Если рассматривать экономическую теорию преступлений и наказаний как культурологический феномен, то становятся заметны многие детали, свидетельствующие о трудностях адаптации этой новой теории не только в массовом, но даже в научном сознании. Вызывает этические возражения, в частности, даже применение самого принципа оптимизации к правоохранительной деятельности. Оптимизация без принуждения не может

быть основой для измерения эффективности всех форм осуществляемых действий, - полемически замечает по этому поводу известный французский экономист-криминолог Пьер Копп. - Экономия затрат по отношению к определяемой выгоде не является, например, основной характеристикой военной логики, где результат выражается зачастую бинарной оппозицией - поражение (провал) или победа (успех)».

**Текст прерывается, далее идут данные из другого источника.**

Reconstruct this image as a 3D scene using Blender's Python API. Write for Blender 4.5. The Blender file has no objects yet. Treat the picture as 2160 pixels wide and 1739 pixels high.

Даже среди американских экономистов рационализм новой экономической теории далеко не всегда встречает понимание. Выдающийся американский неоинституционалист Гордон Таллок рассказывает в одной из своих статей о характерной ситуации, возникшей во время обсуждения мер по совершенствованию организации контроля за безопасностью движения машин на дорогах. Участвующий в работе дорожной комиссии экономист- теоретик быстро понял, что камнем преткновения должно стать определение цены фатальной автокатастрофы и сравнение ее с потерями автомобилистов от ограничений скорости передвижения (дальнейшее решение этой проблемы следует из модели Филлипса - Воти-Эскриджа). Однако подобный вопрос даже не был поставлен на обсуждение, поскольку экономист чувствовал, что такая постановка проблемы не нашла бы понимания у инженеров, и (что особенно любопытно) сам профессиональный экономист одобрял эту иррациональную реакцию. Он не хотел определять пропорции между количеством смертей и собственным комфортом, здраво объяснять их людям, занимающимся модернизацией дорог, и так же не хотел обсуждать это со мной, - так с оттенком удивления передает Г. Таллок реакцию своего коллеги.

Однако, если задуматься, то ничего особо удивительного здесь нет. Экономическая теория преступлений и наказаний неизбежно вынуждает в конечном счете четко признать, что «всему на свете есть цена», в том числе и человеческой жизни. Подобный денежный ультрарационализм подвергается табуированию практически во всех культурных традициях, светских и религиозных. Немудрено поэтому, что культурологический шок от таких рассуждений испытывают не только неспециалисты, но и интеллектуально искушенные экономисты.

Тридцать лет развития идей экономики преступлений и наказаний - достаточный срок, чтобы определилось отношение нового научного течения к обществу, но недостаточный, чтобы определилось отношение общества к этому течению. Можно отметить следующее: концепции экономики преступлений и наказаний органичны в рамках традиционной для неоклассического Экономикса «денежной» рациональности, которая, в свою очередь, есть одна из проекций родившейся в эпоху Реформации протестантской этики. Сейчас, в XXI веке, уже очевидно, что это отнюдь не единственный тип рациональности. В какой степени идеи экономики преступлений и наказаний могут быть адаптированы к другим культурам, покажут будущие исследования.